The Monkees – More of The Monkees
I didn’t think I owned More of The Monkees, except in a late-purchased digital version. It was released in January 1967, just three months after their debut. It’s an absolute classic with several songs that I remember very well and that were all over my ’60s mix tapes – but I assumed it was one that went away when my roommate Danny moved away, and I never filled in the collection. So if I wanted to hear “She,” “Your Auntie Grizelda,” or the incredible “(I’m Not Your) Steppin’ Stone,” I had to rely on my taped versions, that was fine.
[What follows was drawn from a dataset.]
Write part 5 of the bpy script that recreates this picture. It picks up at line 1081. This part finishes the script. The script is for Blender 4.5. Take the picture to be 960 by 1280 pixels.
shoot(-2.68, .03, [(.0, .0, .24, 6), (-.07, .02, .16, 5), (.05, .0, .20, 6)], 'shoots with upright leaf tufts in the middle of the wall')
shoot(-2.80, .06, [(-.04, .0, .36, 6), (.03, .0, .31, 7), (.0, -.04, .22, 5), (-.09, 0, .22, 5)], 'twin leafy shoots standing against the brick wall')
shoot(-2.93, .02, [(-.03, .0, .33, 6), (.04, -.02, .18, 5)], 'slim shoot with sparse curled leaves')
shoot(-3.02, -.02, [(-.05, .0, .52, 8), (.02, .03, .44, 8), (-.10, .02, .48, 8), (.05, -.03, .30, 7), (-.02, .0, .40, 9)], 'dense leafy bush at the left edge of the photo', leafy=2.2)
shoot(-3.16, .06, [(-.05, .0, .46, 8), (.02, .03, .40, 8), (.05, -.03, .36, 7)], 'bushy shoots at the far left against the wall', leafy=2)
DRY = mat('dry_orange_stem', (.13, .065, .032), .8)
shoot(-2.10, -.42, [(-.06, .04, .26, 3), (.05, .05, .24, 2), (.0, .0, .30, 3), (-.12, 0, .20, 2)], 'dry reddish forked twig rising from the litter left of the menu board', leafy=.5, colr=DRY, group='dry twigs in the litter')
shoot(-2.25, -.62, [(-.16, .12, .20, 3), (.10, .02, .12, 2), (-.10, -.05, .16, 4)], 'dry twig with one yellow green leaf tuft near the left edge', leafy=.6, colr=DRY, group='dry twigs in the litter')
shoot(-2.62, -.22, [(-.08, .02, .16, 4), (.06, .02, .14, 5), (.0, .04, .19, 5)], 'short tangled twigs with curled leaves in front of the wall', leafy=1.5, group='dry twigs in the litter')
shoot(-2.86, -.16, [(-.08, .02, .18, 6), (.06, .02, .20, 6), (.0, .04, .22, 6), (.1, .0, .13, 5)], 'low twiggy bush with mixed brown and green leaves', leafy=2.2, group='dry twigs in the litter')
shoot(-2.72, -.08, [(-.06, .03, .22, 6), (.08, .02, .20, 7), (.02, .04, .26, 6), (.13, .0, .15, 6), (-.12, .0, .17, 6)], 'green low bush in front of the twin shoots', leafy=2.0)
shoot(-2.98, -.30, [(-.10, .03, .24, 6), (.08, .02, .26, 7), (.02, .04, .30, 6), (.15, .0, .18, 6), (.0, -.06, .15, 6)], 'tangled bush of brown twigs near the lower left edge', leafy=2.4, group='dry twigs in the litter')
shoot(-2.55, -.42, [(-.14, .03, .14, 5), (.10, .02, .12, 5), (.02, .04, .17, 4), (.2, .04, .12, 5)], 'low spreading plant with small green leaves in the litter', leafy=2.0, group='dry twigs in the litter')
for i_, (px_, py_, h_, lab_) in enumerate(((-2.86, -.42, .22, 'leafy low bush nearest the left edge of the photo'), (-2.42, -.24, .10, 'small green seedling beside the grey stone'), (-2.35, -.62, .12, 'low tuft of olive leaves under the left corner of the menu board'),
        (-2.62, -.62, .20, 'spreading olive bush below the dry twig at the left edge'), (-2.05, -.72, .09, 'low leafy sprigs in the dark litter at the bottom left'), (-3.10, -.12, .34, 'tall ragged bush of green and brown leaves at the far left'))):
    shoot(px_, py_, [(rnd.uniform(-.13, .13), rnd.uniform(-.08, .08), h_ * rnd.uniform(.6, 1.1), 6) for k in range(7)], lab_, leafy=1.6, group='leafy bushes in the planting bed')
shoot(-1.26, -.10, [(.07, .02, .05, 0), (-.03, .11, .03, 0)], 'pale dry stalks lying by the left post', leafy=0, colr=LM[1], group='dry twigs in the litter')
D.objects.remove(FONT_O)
But it turns out I was wrong, and I did have a copy of More of, beat up although it is – it was just in the cover of Instant Replay, the really pretty bad contractual obligation album that lacked Peter Tork or any spark of creativity. So, how did this happen? Did I buy a copy of “Instant Replay” that always had the wrong record in it and just didn’t notice (or remember), or, perhaps more likely, did my IR end up in Danny’s More Of cover, and vice versa? As I said, it’s a pretty rough disc, so even these days if I wanted to hear this, I’d probably go to the digital version. The hits are the hits, all heard perhaps too many times, and the non-hits, while fine, don’t necessarily stand out (“Grizelda” excepted). So, again a pretty perfect pop album but perhaps not as strong as the debut or the album that followed.
I think this is the only time this will happen – that a record cover has the wrong record inside – but we’ll see.
As I mentioned last time, I’m really not listening to a lot of Monkees these days, but it’s a vital component of any collection of ’60s pop.
Mentioning “Stepping Stone” reminds me of the time Danny, Lee and I went to see Peter Tork and The New Monks at J.B. Scott’s in Albany (Jan. 9, 1982). Tork wasn’t in the best of moods, and at a point before they launched into Stepping Stone, he expressed anger/frustration that The Sex Pistols had done the song better than The Monkees had. I couldn’t blame him – he had been in tight with the whole Laurel Canyon scene, had been made incredibly famous by the Monkees TV show, and yet here he was, on a tour of the smallest clubs in America, primarily playing oldies.